Unser erstes Erdbeerfest
Kapitel 8
Das Rieck Haus
„Hier muss es sein!“, rufe ich.
„Wo?“, fragt Tati.
„Ja hier irgendwo, das stimmt doch, Curslacker Deich 228, das kommt da doch gleich!“
„Ja!“
„Siehst du!“
„Ist dein Vater noch hinter uns?“
„Was?“
„Dein Vater, ist der noch hinter uns?“
„Ja!“
„Park doch jetzt einfach hier! Den Rest gehen wir dann. Nachher kriegen wir da keinen Parkplatz mehr oder so.“
„Ach.“
„Doch!“
„Ja.“
Wir fahren Auto, und In der Tat, wenige Meter weiter scheint der Deich zu Ende. Denn die Autokarawane vor uns kommt zum Stehen, und ich frage mich, wie binnen weniger Sekunden die Dorfidylle in innerstädtische Autos-die-alles-verstopfen-Hektik umschwingen kann. Schnell fahre ich an den Deichrand – dabei stürze ich mein Auto fast denselbigen hinunter – und betrachte das rege Treiben.

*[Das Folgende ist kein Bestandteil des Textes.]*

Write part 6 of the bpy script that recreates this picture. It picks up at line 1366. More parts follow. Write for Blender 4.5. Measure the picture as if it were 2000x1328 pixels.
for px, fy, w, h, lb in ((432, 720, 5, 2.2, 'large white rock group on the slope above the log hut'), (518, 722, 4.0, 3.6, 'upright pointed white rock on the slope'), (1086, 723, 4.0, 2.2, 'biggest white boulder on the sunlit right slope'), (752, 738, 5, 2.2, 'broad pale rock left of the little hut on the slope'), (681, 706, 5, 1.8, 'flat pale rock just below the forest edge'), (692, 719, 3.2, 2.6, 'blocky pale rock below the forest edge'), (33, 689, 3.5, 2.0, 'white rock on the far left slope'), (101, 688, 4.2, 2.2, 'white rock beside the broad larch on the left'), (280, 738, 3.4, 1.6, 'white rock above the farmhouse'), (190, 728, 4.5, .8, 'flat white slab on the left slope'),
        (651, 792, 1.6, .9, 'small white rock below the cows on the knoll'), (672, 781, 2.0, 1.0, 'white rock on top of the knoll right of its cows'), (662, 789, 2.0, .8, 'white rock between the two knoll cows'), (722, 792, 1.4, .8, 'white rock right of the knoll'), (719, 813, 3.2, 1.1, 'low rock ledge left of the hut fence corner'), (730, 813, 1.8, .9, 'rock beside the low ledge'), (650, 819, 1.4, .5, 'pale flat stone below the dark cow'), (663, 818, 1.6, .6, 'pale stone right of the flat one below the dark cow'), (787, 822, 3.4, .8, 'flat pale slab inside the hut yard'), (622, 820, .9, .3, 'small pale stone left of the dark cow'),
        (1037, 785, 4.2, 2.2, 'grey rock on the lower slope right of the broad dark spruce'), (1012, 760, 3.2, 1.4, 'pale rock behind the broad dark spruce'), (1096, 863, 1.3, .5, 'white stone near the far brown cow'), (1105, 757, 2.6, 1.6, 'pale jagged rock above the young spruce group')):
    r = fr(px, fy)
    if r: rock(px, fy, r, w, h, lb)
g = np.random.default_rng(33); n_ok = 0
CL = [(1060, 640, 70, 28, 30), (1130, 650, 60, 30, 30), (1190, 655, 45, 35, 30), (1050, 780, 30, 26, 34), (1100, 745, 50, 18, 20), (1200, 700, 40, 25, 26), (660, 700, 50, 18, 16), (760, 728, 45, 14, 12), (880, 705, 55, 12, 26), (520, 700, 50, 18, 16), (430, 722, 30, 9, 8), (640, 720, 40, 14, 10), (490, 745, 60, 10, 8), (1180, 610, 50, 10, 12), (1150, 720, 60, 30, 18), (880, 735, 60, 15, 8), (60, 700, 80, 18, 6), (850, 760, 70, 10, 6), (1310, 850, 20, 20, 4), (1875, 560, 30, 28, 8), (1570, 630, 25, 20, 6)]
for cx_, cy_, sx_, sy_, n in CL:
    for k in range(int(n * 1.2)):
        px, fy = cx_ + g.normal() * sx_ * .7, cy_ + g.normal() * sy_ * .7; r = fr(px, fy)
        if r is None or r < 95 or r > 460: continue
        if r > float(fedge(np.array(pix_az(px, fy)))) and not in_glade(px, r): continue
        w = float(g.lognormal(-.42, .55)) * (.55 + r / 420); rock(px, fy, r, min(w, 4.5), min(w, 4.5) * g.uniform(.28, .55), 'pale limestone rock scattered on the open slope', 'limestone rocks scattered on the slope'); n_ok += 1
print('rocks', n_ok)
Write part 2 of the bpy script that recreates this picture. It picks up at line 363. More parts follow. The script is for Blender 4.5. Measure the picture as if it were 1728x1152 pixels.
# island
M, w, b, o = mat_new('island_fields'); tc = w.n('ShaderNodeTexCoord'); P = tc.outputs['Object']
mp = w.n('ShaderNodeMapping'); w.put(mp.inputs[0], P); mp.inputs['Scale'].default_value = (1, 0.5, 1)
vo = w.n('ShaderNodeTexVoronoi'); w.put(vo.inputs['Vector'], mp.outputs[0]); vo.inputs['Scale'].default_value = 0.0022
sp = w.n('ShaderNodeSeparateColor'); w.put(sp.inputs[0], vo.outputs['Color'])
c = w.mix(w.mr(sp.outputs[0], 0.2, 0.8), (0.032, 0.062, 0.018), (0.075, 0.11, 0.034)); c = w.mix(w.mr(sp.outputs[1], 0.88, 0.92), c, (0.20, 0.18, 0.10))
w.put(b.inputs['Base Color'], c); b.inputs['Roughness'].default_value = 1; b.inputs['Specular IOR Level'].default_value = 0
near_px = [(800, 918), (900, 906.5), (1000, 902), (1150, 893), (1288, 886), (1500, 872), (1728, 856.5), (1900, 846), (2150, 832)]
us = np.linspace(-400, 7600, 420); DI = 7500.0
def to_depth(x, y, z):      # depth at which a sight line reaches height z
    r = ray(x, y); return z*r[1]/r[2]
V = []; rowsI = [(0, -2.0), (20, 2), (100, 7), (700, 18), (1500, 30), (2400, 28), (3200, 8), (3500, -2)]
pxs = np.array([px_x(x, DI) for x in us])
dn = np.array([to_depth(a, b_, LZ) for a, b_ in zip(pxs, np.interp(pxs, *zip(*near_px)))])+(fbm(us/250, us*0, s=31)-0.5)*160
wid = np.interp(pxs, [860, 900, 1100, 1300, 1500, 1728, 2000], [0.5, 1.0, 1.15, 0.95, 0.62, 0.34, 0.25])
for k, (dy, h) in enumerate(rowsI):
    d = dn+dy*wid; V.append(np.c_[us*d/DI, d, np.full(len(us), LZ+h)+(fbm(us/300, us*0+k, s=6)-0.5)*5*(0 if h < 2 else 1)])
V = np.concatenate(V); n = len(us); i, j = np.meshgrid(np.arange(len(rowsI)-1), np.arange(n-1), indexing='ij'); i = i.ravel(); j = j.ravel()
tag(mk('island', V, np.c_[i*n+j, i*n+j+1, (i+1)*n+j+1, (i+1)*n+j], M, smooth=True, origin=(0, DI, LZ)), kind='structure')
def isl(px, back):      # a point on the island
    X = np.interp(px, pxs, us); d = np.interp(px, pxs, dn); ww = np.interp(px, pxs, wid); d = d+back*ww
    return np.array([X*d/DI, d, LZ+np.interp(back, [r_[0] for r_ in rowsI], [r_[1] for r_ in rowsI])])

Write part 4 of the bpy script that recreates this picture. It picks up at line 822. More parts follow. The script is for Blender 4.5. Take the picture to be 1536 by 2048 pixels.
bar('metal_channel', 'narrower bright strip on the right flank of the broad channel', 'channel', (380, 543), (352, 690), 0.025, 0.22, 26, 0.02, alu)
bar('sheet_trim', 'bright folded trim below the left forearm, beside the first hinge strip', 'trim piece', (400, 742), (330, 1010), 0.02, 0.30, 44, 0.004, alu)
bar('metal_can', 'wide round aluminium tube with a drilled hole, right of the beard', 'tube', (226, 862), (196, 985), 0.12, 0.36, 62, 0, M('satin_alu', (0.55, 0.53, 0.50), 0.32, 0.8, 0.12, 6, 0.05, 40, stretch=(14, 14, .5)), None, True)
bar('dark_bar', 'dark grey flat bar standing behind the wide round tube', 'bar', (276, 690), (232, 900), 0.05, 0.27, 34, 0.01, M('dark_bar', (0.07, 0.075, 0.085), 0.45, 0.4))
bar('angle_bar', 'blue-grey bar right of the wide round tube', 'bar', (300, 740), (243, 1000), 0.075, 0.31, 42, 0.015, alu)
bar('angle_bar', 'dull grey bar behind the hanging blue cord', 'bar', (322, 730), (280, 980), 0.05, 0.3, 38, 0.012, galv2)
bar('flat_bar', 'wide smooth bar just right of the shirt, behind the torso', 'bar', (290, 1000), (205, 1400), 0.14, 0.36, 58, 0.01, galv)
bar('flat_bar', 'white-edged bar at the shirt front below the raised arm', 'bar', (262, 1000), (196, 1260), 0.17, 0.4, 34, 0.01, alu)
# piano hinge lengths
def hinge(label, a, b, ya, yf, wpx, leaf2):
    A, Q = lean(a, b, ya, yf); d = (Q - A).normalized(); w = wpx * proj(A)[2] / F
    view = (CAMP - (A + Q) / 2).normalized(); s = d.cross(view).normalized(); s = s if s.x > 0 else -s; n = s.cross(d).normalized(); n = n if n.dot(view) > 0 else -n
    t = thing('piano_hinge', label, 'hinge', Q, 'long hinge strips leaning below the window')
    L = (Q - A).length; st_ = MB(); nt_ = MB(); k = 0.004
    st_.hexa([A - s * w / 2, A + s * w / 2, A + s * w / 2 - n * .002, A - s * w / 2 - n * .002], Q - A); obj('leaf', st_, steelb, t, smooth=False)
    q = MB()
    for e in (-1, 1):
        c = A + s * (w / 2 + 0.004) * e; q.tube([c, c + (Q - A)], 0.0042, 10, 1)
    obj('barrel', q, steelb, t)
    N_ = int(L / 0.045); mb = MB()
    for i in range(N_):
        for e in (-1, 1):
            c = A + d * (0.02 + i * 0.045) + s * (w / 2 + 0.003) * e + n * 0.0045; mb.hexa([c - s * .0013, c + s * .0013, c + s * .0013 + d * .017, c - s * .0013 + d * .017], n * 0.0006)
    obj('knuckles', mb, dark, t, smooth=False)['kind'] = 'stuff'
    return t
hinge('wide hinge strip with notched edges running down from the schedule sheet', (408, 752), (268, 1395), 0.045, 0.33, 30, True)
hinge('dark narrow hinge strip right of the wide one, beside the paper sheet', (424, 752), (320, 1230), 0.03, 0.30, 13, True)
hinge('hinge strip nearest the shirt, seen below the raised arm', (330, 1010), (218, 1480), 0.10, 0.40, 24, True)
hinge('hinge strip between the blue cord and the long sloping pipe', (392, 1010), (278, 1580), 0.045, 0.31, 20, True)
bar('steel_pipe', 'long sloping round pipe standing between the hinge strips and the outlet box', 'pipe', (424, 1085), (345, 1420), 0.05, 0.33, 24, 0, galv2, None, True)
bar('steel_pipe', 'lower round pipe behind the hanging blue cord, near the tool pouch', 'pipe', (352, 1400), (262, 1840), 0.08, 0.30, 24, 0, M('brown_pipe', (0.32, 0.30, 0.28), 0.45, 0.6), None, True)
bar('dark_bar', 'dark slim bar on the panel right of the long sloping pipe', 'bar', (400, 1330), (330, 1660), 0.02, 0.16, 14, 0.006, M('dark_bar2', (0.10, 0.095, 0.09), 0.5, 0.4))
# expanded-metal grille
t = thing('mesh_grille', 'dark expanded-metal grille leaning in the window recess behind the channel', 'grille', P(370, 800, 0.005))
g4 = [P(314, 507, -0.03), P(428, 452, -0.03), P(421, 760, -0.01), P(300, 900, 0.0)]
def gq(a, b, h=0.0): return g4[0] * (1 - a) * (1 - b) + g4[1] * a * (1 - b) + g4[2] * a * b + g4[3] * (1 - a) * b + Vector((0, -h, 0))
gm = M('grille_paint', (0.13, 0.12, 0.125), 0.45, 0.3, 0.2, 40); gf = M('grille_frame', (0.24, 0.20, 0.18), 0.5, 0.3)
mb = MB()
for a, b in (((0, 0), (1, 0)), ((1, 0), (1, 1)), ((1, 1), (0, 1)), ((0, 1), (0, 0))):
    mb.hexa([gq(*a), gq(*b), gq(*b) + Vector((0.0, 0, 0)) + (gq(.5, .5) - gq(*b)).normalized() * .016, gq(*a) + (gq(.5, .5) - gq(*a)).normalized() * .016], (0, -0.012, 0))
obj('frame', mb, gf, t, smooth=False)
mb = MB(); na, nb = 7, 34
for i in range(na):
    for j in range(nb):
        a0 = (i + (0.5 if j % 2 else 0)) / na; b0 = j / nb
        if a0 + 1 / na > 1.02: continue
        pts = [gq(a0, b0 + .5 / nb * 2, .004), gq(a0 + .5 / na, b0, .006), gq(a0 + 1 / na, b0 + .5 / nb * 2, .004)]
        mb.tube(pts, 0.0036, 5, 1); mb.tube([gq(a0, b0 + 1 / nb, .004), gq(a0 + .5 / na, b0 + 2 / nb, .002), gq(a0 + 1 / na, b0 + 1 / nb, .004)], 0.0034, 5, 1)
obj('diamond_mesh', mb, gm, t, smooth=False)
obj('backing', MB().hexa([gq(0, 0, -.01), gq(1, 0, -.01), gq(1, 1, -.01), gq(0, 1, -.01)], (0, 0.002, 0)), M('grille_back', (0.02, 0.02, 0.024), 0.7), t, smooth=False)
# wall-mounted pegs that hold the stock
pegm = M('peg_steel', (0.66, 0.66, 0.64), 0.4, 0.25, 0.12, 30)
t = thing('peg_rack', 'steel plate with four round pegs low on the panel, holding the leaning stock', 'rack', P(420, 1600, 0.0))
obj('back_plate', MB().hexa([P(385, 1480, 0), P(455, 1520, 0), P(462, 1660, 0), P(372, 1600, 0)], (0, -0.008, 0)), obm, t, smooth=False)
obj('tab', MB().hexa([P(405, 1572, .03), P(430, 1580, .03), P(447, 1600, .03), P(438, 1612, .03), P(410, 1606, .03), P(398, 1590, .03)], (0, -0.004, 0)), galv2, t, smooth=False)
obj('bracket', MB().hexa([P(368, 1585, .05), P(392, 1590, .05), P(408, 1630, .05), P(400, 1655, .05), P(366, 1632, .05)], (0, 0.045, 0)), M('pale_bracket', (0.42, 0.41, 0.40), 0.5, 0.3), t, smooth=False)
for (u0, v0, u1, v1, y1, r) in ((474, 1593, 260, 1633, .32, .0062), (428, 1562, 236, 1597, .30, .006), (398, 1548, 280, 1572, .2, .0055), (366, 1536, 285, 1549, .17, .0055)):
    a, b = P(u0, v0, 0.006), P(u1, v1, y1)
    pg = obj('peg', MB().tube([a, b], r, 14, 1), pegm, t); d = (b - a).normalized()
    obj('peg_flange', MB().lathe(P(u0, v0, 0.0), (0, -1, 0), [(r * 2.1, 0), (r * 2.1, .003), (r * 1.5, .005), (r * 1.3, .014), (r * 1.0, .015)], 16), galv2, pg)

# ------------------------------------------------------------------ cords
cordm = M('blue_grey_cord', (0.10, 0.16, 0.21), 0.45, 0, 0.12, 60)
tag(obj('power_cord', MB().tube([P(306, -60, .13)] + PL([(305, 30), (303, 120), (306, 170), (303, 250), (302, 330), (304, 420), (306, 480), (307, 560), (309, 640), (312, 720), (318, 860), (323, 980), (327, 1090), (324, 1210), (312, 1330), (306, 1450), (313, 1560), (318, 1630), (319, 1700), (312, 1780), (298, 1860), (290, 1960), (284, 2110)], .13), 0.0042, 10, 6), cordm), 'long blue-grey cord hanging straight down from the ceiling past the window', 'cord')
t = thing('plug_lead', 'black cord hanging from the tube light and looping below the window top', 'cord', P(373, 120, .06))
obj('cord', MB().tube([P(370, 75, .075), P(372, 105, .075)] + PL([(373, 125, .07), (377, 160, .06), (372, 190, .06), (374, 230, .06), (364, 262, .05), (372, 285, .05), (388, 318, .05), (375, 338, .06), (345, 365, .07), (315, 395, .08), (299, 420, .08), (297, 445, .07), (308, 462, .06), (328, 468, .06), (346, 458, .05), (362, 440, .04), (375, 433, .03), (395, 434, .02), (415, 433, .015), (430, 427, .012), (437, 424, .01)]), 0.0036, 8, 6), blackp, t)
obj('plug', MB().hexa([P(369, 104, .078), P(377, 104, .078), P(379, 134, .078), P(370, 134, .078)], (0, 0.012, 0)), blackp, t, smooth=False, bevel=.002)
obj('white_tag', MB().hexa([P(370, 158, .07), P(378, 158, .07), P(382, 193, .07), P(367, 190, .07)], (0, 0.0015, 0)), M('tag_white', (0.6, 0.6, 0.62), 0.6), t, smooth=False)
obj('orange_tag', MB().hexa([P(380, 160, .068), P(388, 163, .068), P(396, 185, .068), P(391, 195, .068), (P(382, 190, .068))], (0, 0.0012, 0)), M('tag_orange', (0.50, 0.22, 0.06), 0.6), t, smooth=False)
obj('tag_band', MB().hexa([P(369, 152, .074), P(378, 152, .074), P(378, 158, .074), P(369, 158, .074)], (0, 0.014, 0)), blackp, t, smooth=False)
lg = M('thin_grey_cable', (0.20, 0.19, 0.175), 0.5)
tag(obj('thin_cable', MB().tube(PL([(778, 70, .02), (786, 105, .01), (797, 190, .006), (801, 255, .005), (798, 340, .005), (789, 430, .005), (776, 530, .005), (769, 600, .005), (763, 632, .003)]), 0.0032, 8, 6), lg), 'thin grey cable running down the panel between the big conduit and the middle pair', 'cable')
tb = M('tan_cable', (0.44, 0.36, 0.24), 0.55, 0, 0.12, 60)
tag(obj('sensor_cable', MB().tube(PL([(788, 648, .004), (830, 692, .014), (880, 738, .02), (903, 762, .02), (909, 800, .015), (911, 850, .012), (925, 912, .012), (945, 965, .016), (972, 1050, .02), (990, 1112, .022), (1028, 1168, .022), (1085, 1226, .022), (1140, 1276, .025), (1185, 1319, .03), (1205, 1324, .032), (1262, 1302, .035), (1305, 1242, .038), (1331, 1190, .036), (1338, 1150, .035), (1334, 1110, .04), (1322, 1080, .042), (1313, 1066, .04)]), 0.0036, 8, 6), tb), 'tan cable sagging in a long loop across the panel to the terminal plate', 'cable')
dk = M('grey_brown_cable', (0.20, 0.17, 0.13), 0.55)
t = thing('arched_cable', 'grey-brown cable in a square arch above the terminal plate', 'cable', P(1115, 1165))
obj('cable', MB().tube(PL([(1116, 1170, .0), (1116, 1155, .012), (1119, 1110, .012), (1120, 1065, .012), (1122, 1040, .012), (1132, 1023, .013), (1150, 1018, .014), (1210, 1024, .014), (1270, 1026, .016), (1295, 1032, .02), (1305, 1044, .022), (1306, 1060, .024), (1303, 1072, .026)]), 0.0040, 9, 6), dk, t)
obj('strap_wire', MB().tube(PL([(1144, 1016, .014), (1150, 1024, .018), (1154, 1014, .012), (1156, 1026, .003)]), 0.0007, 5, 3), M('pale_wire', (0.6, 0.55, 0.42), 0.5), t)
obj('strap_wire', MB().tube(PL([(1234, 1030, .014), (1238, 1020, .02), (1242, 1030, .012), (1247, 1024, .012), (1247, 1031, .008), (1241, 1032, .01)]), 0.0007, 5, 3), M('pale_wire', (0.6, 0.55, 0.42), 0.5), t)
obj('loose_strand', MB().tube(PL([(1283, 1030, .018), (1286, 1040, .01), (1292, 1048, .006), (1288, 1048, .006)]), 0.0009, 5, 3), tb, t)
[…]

„Hier soll das Erdbeerfest sein?“, frage ich.
„Ja hier wohl nicht. Das Rieck Haus kommt aber gleich.“
„Ja!“
„Wo sind deine Eltern?“
Ich weiß es nicht. Und ich kann nicht glauben, was hier los ist. Unser erstes Erdbeerfest. Unser erstes Mal Rieck Haus.
Als sich wenig später vor mir dieses ehrfurchtsvolle, alte Bauernhaus auftut, kann ich es kaum glauben. Sofort schwelge ich in einer anderen Welt und bin von der Idylle des Freilichtmuseums schier geplättet. Die alte Bockmühle im Zentrum, die Scheune, das schöne Backhaus und der Haubarg (was das alles sollte, wusste ich damals noch nicht), verzaubern mich augenblicklich (Achtung Kitsch – ständig verzaubert mich alles, was soll ich machen?).
Ich schaue Tati an, ihre Augen strahlen auch. Doch sie guckt weder die Häuser, die Stände oder die weiten Felder noch irgendwelche historischen Gewerke an, ihr Blick klebt an einer buntroten, wundschönen Dame – der Erdbeerkönigin (es war die erste).
„Purzel!, das will ich auch mal sein!“, platzt aus ihr heraus.
„…“ Was soll ich sagen?
Meine Eltern sind schließlich angekommen und können sich dem Zauber auch nur schwer entziehen. Eben noch habe ich mich gewundert, wie in dieser Dorfidylle eine derartige Hektik ausbrechen kann, jetzt kann ich nicht glauben, dass ich im 21. Jahrhundert lebe. Überall werkeln, schnitzen oder spinnen Menschen in Kluften, Kostümen und Trachten herum, Musik erklingt aus alten Instrumenten und Trachtengruppen schwingen auf der Bühne das Tanzbein.
Der erste Auftritt von Ernst (den wir hier das erste Mal gesehen haben): „“§)$ §$)% ( !§=)% §%)($ $) (%%§“= $)(%§&/!“
Ernst schnackt Platt. Wir verstehen kein Wort (das hat sich im Laufe der Jahre zum Glück geändert). Irgendwann redet er hochdeutsch und wir verstehen ein bisschen. Schön ist das. Er stellt die einzelnen Trachtengruppen, Gewerke und das Rieck Haus vor und hat immer einen lustigen Spruch auf den Lippen.
Natürlich probieren wir irgendwann auch Erdbeerkuchen‑, bowle oder andere Gerichte mit der Sammelnussfrucht (das ist die Erdbeere nämlich, hab ich mittlerweile auch gelernt), aber das Rieck Haus bleibt mir seit dem Erdbeerfest am meisten im Kopf. Die Lütt Döns, die Grot Döns, der Stall und all die anderen Räumlichkeiten des Rieck Hauses lassen mich tief in eine Zeit eintauchen, die der heutigen so fremd scheint und doch so fasziniert. Von 1533 ist der erste Eichenbalken des Rieck Hauses, das kann man sich ja kaum vorstellen.
An diesen zwei Tagen haben wir die Welt wieder aus den Augen von Kindern gesehen.
Jedes Jahr wieder sind wir da (Tati ist mittlerweile tatsächlich Erdbeerkönigin geworden) – doch 2010 hat unser Leben verändert, möchte ich mal sagen. Denn Heinz Werner, der Vorstand vom Freundeskreis Rieck Haus, hat uns gefragt, ob wir nicht einmal beim Wagen des Rieck Hauses zum Erntedankfest mitlaufen wollen.